Email Filtering: Theory
Problem reported by Douglas Foster - 9/25/2025 at 7:37 AM
Submitted
The purpose of email filtering is to separate wanted messages from unwanted ones.   This includes, but is not limited to, messages with malicious intent.  This creates a hierarchy of knowledge:
  • Third-party vendors, who process many messages for many domains, are best positioned to detect and block malicious messages, because these are unwanted by everyone.
  • Organization email administrators are best positioned to detect and block messages that are unwanted based on the organization’s purpose and its administrative controls.
  • Individual users are best positioned to detect and report messages that are unwanted based on their personal needs.
Therefore, an important design challenge is how to integrate all three knowledge sources into an integrated defense posture.   But initially, this document will focus on the narrow scope of identifying malicious messages.

Malicious messages have these attack vectors:
  1. Author impersonation using a fraudulent From address.
  2. Author impersonation using a deceptive Friendly Name, to exploit the fact that some email client programs, especially on cell phones, suppress the From address to save space.

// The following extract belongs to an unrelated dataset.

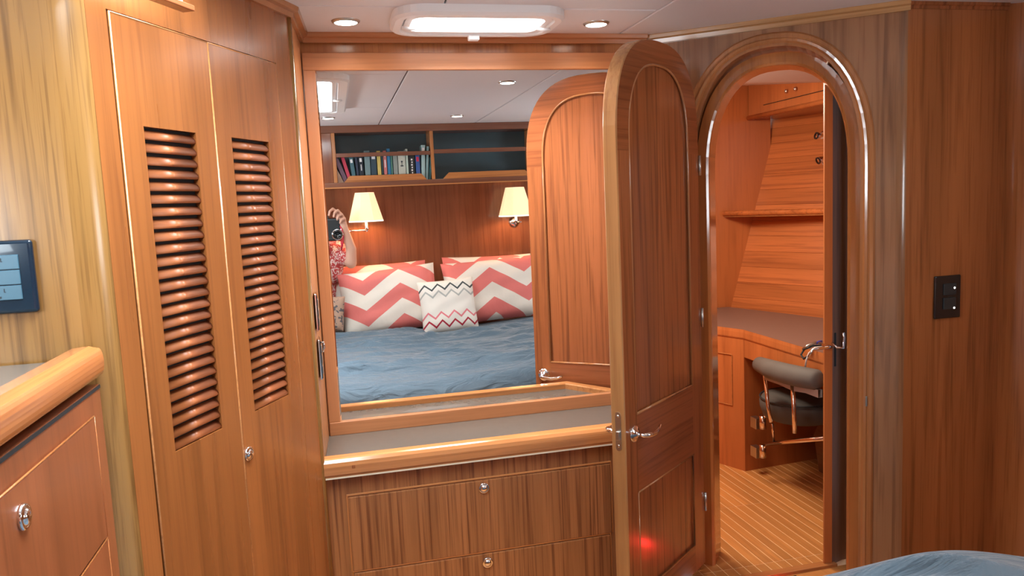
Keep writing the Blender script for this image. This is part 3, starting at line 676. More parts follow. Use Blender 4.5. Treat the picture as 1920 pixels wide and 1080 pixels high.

  3. Content with malicious intent, whether implemented as text, images, web links, or attachments.
Effective defenses against these attack categories have one common element:   the need to have a verified From address:
  • A message with a fraudulent From address is inherently an attack.
  • Friendly name defenses involve judgement of whether the asserted Friendly Name is consistent with the actual From address.   This effort is difficult, but becomes even more problematic unless the From address has been validated.
  • Content filtering depends on the From address because acceptability is frequently dependent on the author.   An easy example is an email containing an invoice.   It might be a corporate invoice for a corporate purchase, a personal invoice for a personal purchase, or a fraud.    The acceptability of the invoice message is entirely dependent on the identity of the author.
Given this dependency, every email filtering system should be designed around this goal:
  • Every allowed message must be authenticated, and every allowed message must be allowed.
Unfortunately, I have found zero commercial products that attempt to achieve this goal.   The apparent excuse is an assumption that mandatory authentication is impossible to achieve.   It appears impossible only because it has not been tried.   I have tried and succeeded (using customized Declude).    Now, I am trying to find a vendor who is willing to embrace this design goal.   I have only one lead at present.